The thing that really surprised me most is how massive the story plus the history of Greek can be. This is mostly due to the fact that everyone seems to be playing some role in a bigger picture and sometimes navigating around it can feel tricky, too.

The Odyssey Response

The part of The Odyssey I enjoyed the most was in Book 8 when Odysseus participated in the series of athletic contests. I really enjoyed this part because it was very entertaining and interesting to me to learn about the “first Olympics”. I also enjoyed it because the games are quite similar to the games we play now for the Olympics as well, like boxing, wrestling, racing, and the throwing of the discus. Another part of it that I liked was when Odysseus was able to prove Broadsea and the other Phaeacians by easily winning the discus and beating them all. Book 8 was the best book in The Odyssey overall in my opinion. 

The part of The Odyssey I enjoyed the least was book 1 when everything was starting, it was kind of slow and boring in my opinion. I also could not understand everything that was being said and what was happening because I did not know the gods names or what they did, who they were, etc. As the poem went on it did get easier to understand who everyone was, and understanding the words everyone used.

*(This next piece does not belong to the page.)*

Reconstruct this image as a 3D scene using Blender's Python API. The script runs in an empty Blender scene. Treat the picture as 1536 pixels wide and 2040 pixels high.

I was most surprised by the part in The Odyssey when Odysseus got angry and acted irrational towards Cyclops Polyphemus the son of Poseidon. Odysseus is commonly known as a calm man who is able to think on the spot and make the best decisions but, after blinding Polyphemus as they are sailing away he yells at him, stating his name and angering Poseidon even more. This was quite surprising as it was so out of character for Odysseus, after discussing this in class it was clear that he was this upset because he had angered his own crew and some of them had been killed because of his own mistake. He had blamed himself for everything that happened on that island.